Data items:
--*--
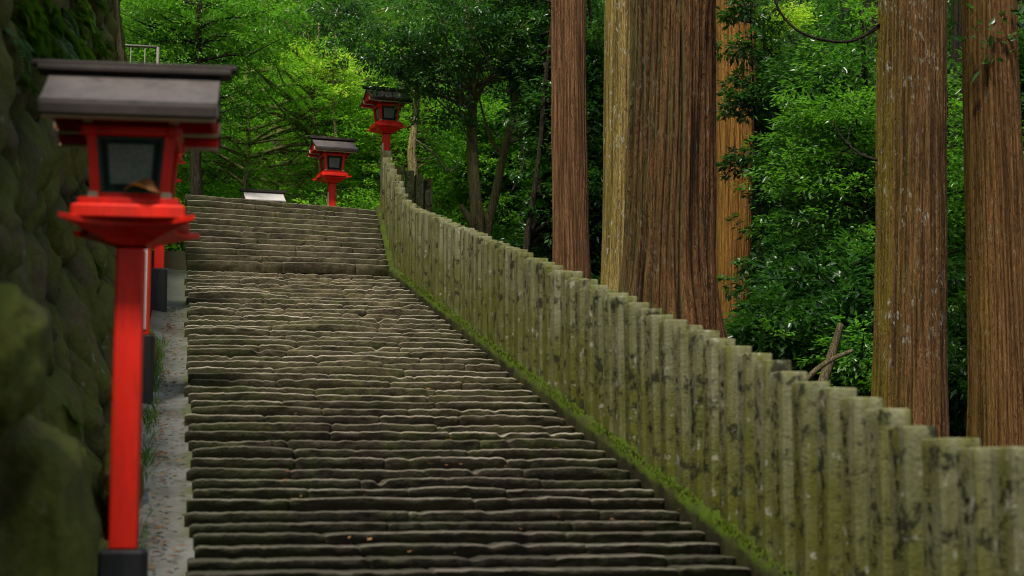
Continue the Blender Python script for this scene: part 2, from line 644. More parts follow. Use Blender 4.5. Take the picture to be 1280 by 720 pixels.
# upper flight, squarer cut stone
NU = 12
for i in range(NU):
    rise = (ZT - ZM) / NU
    run = (YT - YM) / NU
    sk = -.004 * i if i < NU - 2 else -.05
    o = link("step", step_mesh(YM + i * run, run if i < NU - 1 else 1.2, ZM + (i + 1) * rise + .01, rise, XL - .02, XR + .02, 500 + i, .45, sk, (.8, 1.9), .8), M['step'], None, True)
    o.parent = stair
    o.location = -stair.location

# landing at the foot
b = MB()
b.box((2.2, 1.9, LAND - .1), (6.4, 13.9, .2), .02)
tag(b.build("landing_pavement", M['step']), "worn stone landing at the foot of the steps", kind="structure")

# drainage channel beside the steps
V, Fs = [], []
ny = 160
for j in range(ny + 1):
    yy = 5.0 + (33.4 - 5.0) * j / ny
    zz = plane(max(yy, YB)) - .10
    for i, (x, dz) in enumerate(((-.42, .03), (-.24, .0), (-.20, -.015), (-.1, -.03), (0, -.035), (.07, -.03), (.10, -.02), (.20, -.02))):
        V.append((x, yy, zz + dz + .012 * noise.noise(Vector((x * 5, yy * 2.2, 0)))))
Fs = [(j * 8 + i, j * 8 + i + 1, (j + 1) * 8 + i + 1, (j + 1) * 8 + i) for j in range(ny) for i in range(7)]
me = bpy.data.meshes.new("drain_channel")
me.from_pydata(V, [], Fs)
tag(link("drain_channel", me, M['concrete'], None, True), "pale concrete drainage channel running up beside the steps", kind="structure")

# ------------------------------------------------------------------ left rock wall
def build_wall():
    ys = []
    y = 3.2
    while y < 36.6:
        ys.append(y)
        y += .035 + .0022 * y
    nh = 120
    V, Cv = [], []
    for y in ys:
        g = plane(max(y, YB)) - .45
        for j in range(nh + 1):
            h = 6.6 * j / nh
            p = Vector((y * 1.0, h * 1.15, .0))
            p += Vector((noise.noise(Vector((y * .8, h * .8, 5))), noise.noise(Vector((y * .8, h * .8, 9))), 0)) * .35
            dist, _ = noise.voronoi(Vector((p.x * 1.15, p.y * 1.0, 0)))
            e = dist[1] - dist[0]
            cre = math.exp(-e / .10)
            dome = 1 - math.exp(-e / .22)
            cell = noise.cell(Vector((dist[2] * 3, dist[0] * 0, 1)))
            rough = noise.fractal(Vector((y * 2.1, h * 2.1, 3)), .8, 2.1, 5)
            big = noise.noise(Vector((y * .33, h * .35, 8)))
            x = -.62 - .30 * min(h, 1.9) - .07 * max(0, h - 1.9) + .13 * dome - .14 * cre + .10 * rough + .20 * big
            x = min(x, -.34 - .30 * min(h, 1.9) - .05 * max(0, h - 1.9))
            V.append((x, y + .03 * rough, g + h + .05 * noise.noise(Vector((y * 3, h * 3, 1)))))
            Cv.append(min(1, cre * 1.1))
    # run the top back into the bank
    n = nh + 1
    Fs = [(i * n + j, (i + 1) * n + j, (i + 1) * n + j + 1, i * n + j + 1) for i in range(len(ys) - 1) for j in range(nh)]
    me = bpy.data.meshes.new("rock_wall")
    me.from_pydata(V, [], Fs)
    a = me.attributes.new("crev", 'FLOAT', 'POINT')
    a.data.foreach_set("value", Cv)
    global WALL
    from mathutils.bvhtree import BVHTree
    WALL = BVHTree.FromPolygons(V, Fs)
    o = link("rock_wall", me, M['rock'], None, True)
    return tag(o, "tall dark mossy natural rock retaining wall along the left of the stairs", "rock wall")


build_wall()


def boulder(loc, size, seed, label, rz=0.0, group=None):
    me = bpy.data.meshes.new("mossy_boulder")
    import bmesh
    bm = bmesh.new()
    bmesh.ops.create_icosphere(bm, subdivisions=5, radius=1)
    for v in bm.verts:
        p = v.co.copy()
        s = Vector((seed * 3.1, seed * 1.7, 0))
        d = 1 + .22 * noise.noise(p * 1.1 + s) + .13 * noise.noise(p * 2.7 + s) + .05 * noise.fractal(p * 6 + s, .8, 2, 4)
        q = p * d
        q = Vector([math.copysign(abs(c) ** .85, c) for c in q])
        v.co = Vector((q.x * size[0], q.y * size[1], q.z * size[2]))
    bm.to_mesh(me)
    bm.free()
    o = link("mossy_boulder", me, M['rock'], None, True)
    o.location = loc
    o.rotation_euler = (0.1, 0.08, rz)
    return tag(o, label, "boulder", group)


boulder((-.66, 7.9, -.50), (.30, .62, .72), 1, "large moss covered boulder at lower left beside the nearest lantern's base")
boulder((-.82, 7.0, .48), (.27, .45, .30), 2, "smooth rounded olive boulder at left edge halfway up the rock wall")
boulder((-.50, 10.6, -.72), (.22, .5, .34), 3, "low mossy rock between nearest lantern's base and the channel")
boulder((-.44, 14.0, -.05), (.17, .55, .36), 4, "slanting mossy rock beside the channel below the second lantern's black base")
boulder((-.42, 20.6, 1.45), (.16, .7, .40), 5, "bright moss topped rock beside the channel between second and third lanterns")

# ------------------------------------------------------------------ stone fence
def picket_mesh(seed, h, w=.205, d=.235, carved=False):
    rnd = random.Random(seed)
    nz = 26
    V, Fs = [], []
    prof = []
    b = .014
    for k in range(nz + 1):
        z = -.5 + (h + .5) * k / nz
        prof.append((z, 0))
    prof[-1] = (h - b, 0)
    prof += [(h - b * .3, b * .3), (h, b * .9)]
    ring = []
    c = .018
    for s, e in (((-1, -1), (1, -1)), ((1, -1), (1, 1)), ((1, 1), (-1, 1)), ((-1, 1), (-1, -1))):
        for t in (.05, .5, .95):
            ring.append(((s[0] * (1 - t) + e[0] * t) * w / 2, (s[1] * (1 - t) + e[1] * t) * d / 2))
    m = len(ring)
    for (z, ins) in prof:
        for (x, y_) in ring:
            f = 1 - ins / (w / 2)
            nn = noise.noise(Vector((x * 9 + seed, y_ * 9, z * 4))) * .006 + noise.noise(Vector((x * 30 + seed, y_ * 30, z * 17))) * .003
            V.append((x * f + nn, y_ * f + nn * (1 if y_ > 0 else -1), z + (nn if z > h - .1 else 0)))
    for k in range(len(prof) - 1):
        for i in range(m):
            Fs.append((k * m + i, k * m + (i + 1) % m, (k + 1) * m + (i + 1) % m, (k + 1) * m + i))
    Fs.append(tuple((len(prof) - 1) * m + i for i in range(m)))
    nb = len(Fs)
    if carved:
        z = h - .16
        while z > h - 1.05:
            for _ in range(rnd.randint(2, 4)):
                cy, cz = rnd.uniform(-.034, .034), z + rnd.uniform(-.034, .034)
                L, wd = rnd.uniform(.025, .062), rnd.uniform(.009, .017)
                a = rnd.choice([0, 0, pi / 2, pi / 2, .7, -.7]) + rnd.uniform(-.25, .25)
                dy, dz = cos(a) * L / 2, sin(a) * L / 2
                py, pz = -sin(a) * wd / 2, cos(a) * wd / 2
                x = -w / 2 - .006
                k = len(V)
                V += [(x, cy - dy - py, cz - dz - pz), (x, cy + dy - py * .4, cz + dz - pz * .4), (x, cy + dy + py * .4, cz + dz + pz * .4), (x, cy - dy + py, cz - dz + pz)]
                Fs.append((k + 3, k + 2, k + 1, k))
            z -= rnd.uniform(.085, .12)
    me = bpy.data.meshes.new("picket")
    me.from_pydata(V, [], Fs)
    me.materials.append(M['picket'])
    me.materials.append(M['ink'])
    me.polygons.foreach_set("material_index", [0] * nb + [1] * (len(Fs) - nb))
    me.polygons.foreach_set("use_smooth", [True] * len(me.polygons))
    me.set_sharp_from_angle(angle=radians(30))
    return me


FX = 4.26
PK = [picket_mesh(i, 1.46) for i in range(8)]
fence = empty("stone_fence", (FX, YB, LAND))
tag(fence, "long weathered fence of square stone pickets climbing the right side of the stairs", "stone fence")


def fence_top(y):
    """top of the row"""
    z = plane(y) + 1.46
    if y > 31.4:
        z += (y - 31.4) * .26
    return z


PKC = [picket_mesh(20 + i, 1.46, carved=True) for i in range(8)]
pi_ = 0
y = 9.15
plist = []
while y < 35.2:
    plist.append((y, fence_top(y)))
    y += .40 if y < 31 else .42
# level run by the landing and the taller corner post
zl = .155
for q in range(1, 15):
    plist.append((8.72 - .40 * q, zl - .0 * q))
for (y, zt) in plist:
    me = (PKC if y < 17.5 else PK)[(pi_ * 5 + int(y * 3)) % 8]
    o = link("picket", me)
    o.parent = fence
    o.location = Vector((FX + random.uniform(-.012, .012), y + random.uniform(-.012, .012), zt - 1.46 + random.uniform(-.02, .02))) - fence.location
    o.rotation_euler = (random.uniform(-.014, .014), random.uniform(-.012, .012), random.uniform(-.06, .06))
    pi_ += 1
cp = link("corner_post", picket_mesh(91, 1.56, .25, .25, True))
cp.parent = fence
cp.location = Vector((FX + .02, 8.74, .235 - 1.56)) - fence.location

# moss covered kerb the pickets stand on
V, Fs = [], []
ys = list(np.arange(2.8, 35.3, .05))
prof = [(-.215, -.55), (-.212, -.10), (-.205, .03), (-.185, .075), (-.15, .10), (-.09, .12), (.20, .10), (.24, -.5)]
for y in ys:
    z = plane(max(y, YB)) if y < YM else ZM + (min(y, YT) - YM) * (ZT - ZM) / (YT - YM) * .97
    for i, (dx, dz) in enumerate(prof):
        nn = noise.noise(Vector((dx * 6, y * 3.5, 2))) * .022 + noise.noise(Vector((dx * 22, y * 15, 4))) * .012
        V.append((FX + dx + (nn if i < 4 else 0), y, z + dz + (nn if 1 < i < 7 else 0)))
n = len(prof)
Fs = [(j * n + i, j * n + i + 1, (j + 1) * n + i + 1, (j + 1) * n + i) for j in range(len(ys) - 1) for i in range(n - 1)]
me = bpy.data.meshes.new("kerb")
me.from_pydata(V, [], Fs)


def m_kerb():
    N = NM("mossy_kerb")
    v = N.coord()
    f = N.noise(v, 34, 6, .75)
    g = N.noise(v, 2.6, 6, .7)
    nz = N.sep(N.n("ShaderNodeNewGeometry").outputs["Normal"])[2]
    up = N.ramp(N.math('ADD', nz, N.math('MULTIPLY', N.math('SUBTRACT', g, .5), .9)), [(.15, 0), (.45, 1)])
    c = N.mix(up, N.mix(f, (.010, .008, .004), (.032, .028, .014)), N.mix(f, (.020, .038, .003), (.075, .115, .008)))
    c = N.mix(N.ramp(g, [(.46, 0), (.58, .85)]), c, (.040, .040, .014))
    N.principled(c, .95, .1, N.bump(f, 1.0, .02))
    return N.m


o = link("kerb", me, m_kerb(), None, True)
o.parent = fence
o.location = -fence.location

# short return fence at the top
rf = empty("stone_fence", (4.9, 35.6, 5.2))
tag(rf, "short row of dark old stone posts behind the top of the picket fence", "stone fence")
for (px, pt, yy) in ((499.5, 209, 35.6), (512, 214, 35.7), (523.5, 219, 35.8), (535, 224, 35.9)):
    p = at(px, pt, yy)
    o = link("picket", PK[int(px) % 8])
    o.parent = rf
    o.location = p - Vector((0, 0, 1.46)) - rf.location
    o.scale = (.85, 1, 1)
b = MB()
b.box((.1, .15, -.10), (1.2, .4, .5), .04)
b.build("footing", M['picket'], rf)

# grass and moss tufts on the kerb
def blades(name, pts, mat, seed, hmin, hmax, w, label):
    rs = np.random.RandomState(seed)
    V, Fs = [], []
    for (x, y, z) in pts:
        a = rs.uniform(0, 2 * pi)
        h = rs.uniform(hmin, hmax)
        l = rs.uniform(.2, .9) * h
        d = (cos(a), sin(a))
        n = (-d[1] * w, d[0] * w)
        i = len(V)
        V += [(x - n[0], y - n[1], z), (x + n[0], y + n[1], z), (x + d[0] * l * .4 + n[0] * .7, y + d[1] * l * .4 + n[1] * .7, z + h * .6), (x + d[0] * l, y + d[1] * l, z + h)]
        Fs += [(i, i + 1, i + 2), (i, i + 2, i + 3)]
    me = bpy.data.meshes.new(name)
    me.from_pydata(V, [], Fs)
    return tag(link(name, me, mat), label, kind="stuff")


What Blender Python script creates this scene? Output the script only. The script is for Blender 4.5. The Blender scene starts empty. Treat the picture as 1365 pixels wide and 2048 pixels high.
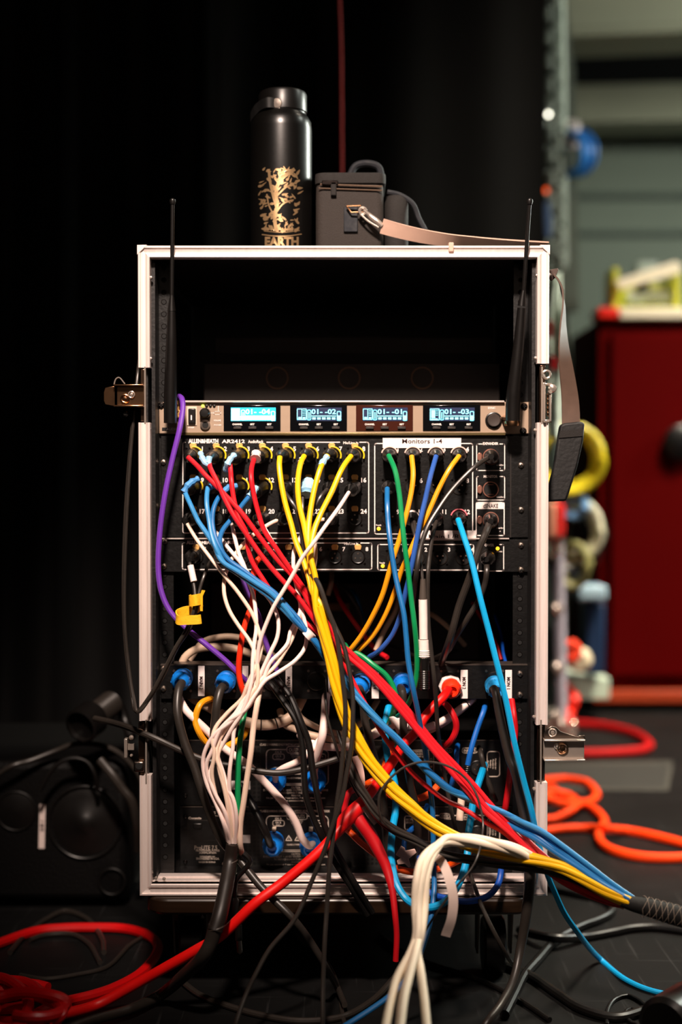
import bpy, math, random
from mathutils import Vector, Matrix
random.seed(7)
C = bpy.context.scene.collection
R = math.radians
# ------------------------------------------------------------------ camera
FPX = 50.0/36.0*2048
D0, CAMH, PITCH = 1.855, 0.662, R(1.25)
CAM = Vector((0, -D0, CAMH))
FW = Vector((0, math.cos(PITCH), -math.sin(PITCH)))
UP = Vector((0, math.sin(PITCH), math.cos(PITCH)))
RT = Vector((1, 0, 0))
def ray(px, py): return FW + RT*((px-682.5)/FPX) + UP*((1024-py)/FPX)
def P(px, py, y=0.0):
    d = ray(px, py); return CAM + d*((y-CAM.y)/d.y)
def F(px, py, z=0.0):
    d = ray(px, py); return CAM + d*((z-CAM.z)/d.z)
cd = bpy.data.cameras.new('camera'); cam = bpy.data.objects.new('camera', cd); C.objects.link(cam)
cd.sensor_fit = 'VERTICAL'; cd.sensor_height = 36; cd.sensor_width = 24; cd.lens = 50
cam.location = CAM; cam.rotation_euler = (R(90)-PITCH, 0, 0)
cd.dof.use_dof = True; cd.dof.focus_distance = 1.80; cd.dof.aperture_fstop = 1.9
cd.clip_start = 0.05
bpy.context.scene.camera = cam
# ------------------------------------------------------------------ materials
def lin(c): return tuple(((v/255)/12.92 if v <= 10 else (((v/255)+.055)/1.055)**2.4) for v in c)
MATS = {}
def mat(name, rgb, rough=.5, metal=0.0, emit=0.0, spec=.5, noise=0.0, nscale=60, bump=0.0, bscale=200, sheen=0.0, stretch=None, coat=0.0):
    if name in MATS: return MATS[name]
    m = bpy.data.materials.new(name); m.use_nodes = True
    nt = m.node_tree; b = nt.nodes['Principled BSDF']; c = lin(rgb)
    b.inputs['Base Color'].default_value = (*c, 1); b.inputs['Roughness'].default_value = rough
    b.inputs['Metallic'].default_value = metal; b.inputs['Specular IOR Level'].default_value = spec
    if sheen: b.inputs['Sheen Weight'].default_value = sheen
    if coat: b.inputs['Coat Weight'].default_value = coat
    if emit:
        b.inputs['Emission Color'].default_value = (*c, 1); b.inputs['Emission Strength'].default_value = emit
    tc = nt.nodes.new('ShaderNodeTexCoord'); mp = nt.nodes.new('ShaderNodeMapping')
    nt.links.new(tc.outputs['Object'], mp.inputs['Vector'])
    if stretch: mp.inputs['Scale'].default_value = stretch
    if noise:
        n = nt.nodes.new('ShaderNodeTexNoise'); n.inputs['Scale'].default_value = nscale; n.inputs['Detail'].default_value = 5
        nt.links.new(mp.outputs[0], n.inputs['Vector'])
        mx = nt.nodes.new('ShaderNodeMix'); mx.data_type = 'RGBA'
        mx.inputs['A'].default_value = (*[v*(1-noise) for v in c], 1); mx.inputs['B'].default_value = (*[min(1, v*(1+noise)) for v in c], 1)
        nt.links.new(n.outputs['Fac'], mx.inputs['Factor']); nt.links.new(mx.outputs['Result'], b.inputs['Base Color'])
        mr = nt.nodes.new('ShaderNodeMapRange'); mr.inputs['To Min'].default_value = max(.03, rough*(1-noise*.5)); mr.inputs['To Max'].default_value = min(1, rough*(1+noise*.5))
        nt.links.new(n.outputs['Fac'], mr.inputs['Value']); nt.links.new(mr.outputs[0], b.inputs['Roughness'])
    if bump:
        n2 = nt.nodes.new('ShaderNodeTexNoise'); n2.inputs['Scale'].default_value = bscale; n2.inputs['Detail'].default_value = 3
        nt.links.new(mp.outputs[0], n2.inputs['Vector'])
        bp = nt.nodes.new('ShaderNodeBump'); bp.inputs['Strength'].default_value = bump; bp.inputs['Distance'].default_value = .002
        nt.links.new(n2.outputs['Fac'], bp.inputs['Height']); nt.links.new(bp.outputs[0], b.inputs['Normal'])
    MATS[name] = m; return m
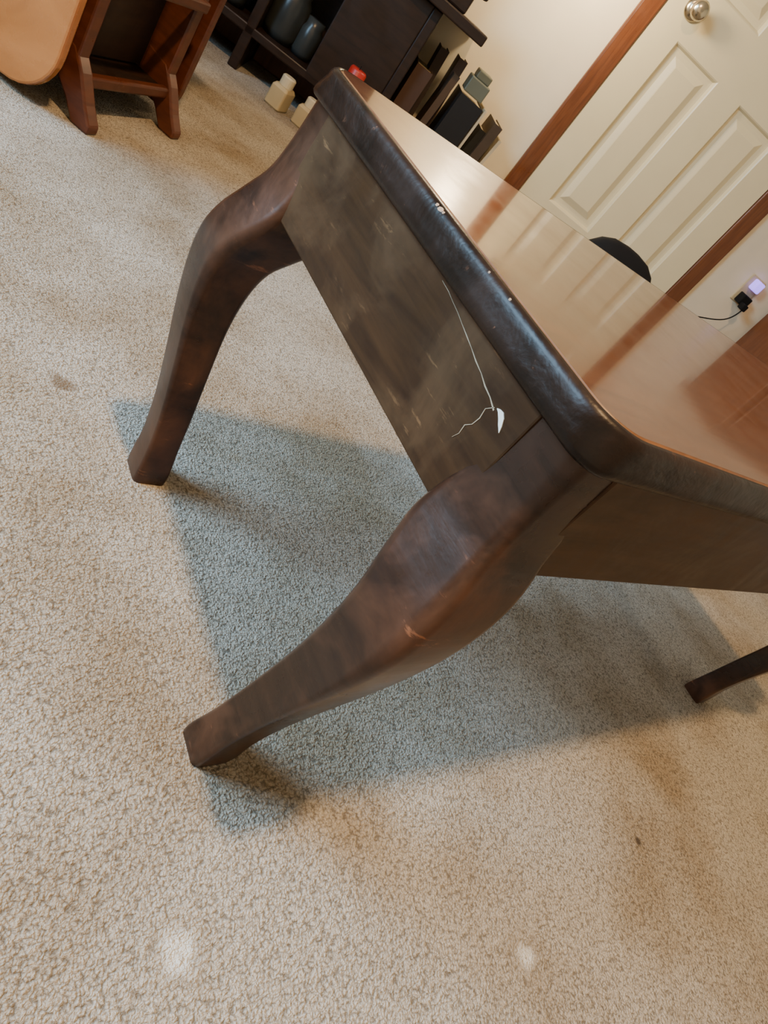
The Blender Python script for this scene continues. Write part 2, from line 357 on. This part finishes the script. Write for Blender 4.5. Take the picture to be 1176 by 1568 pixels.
--*--
> [Your goal]:
Scan the lines above for "empty", then copy every one that has it.

> [Problem solution]:
fence = empty("stone_fence", (FX, YB, LAND))
rf = empty("stone_fence", (4.9, 35.6, 5.2))
What Blender Python script creates this scene? Output the script only. The script is for Blender 4.5. The Blender scene starts empty. Treat the picture as 1365 pixels wide and 2048 pixels high.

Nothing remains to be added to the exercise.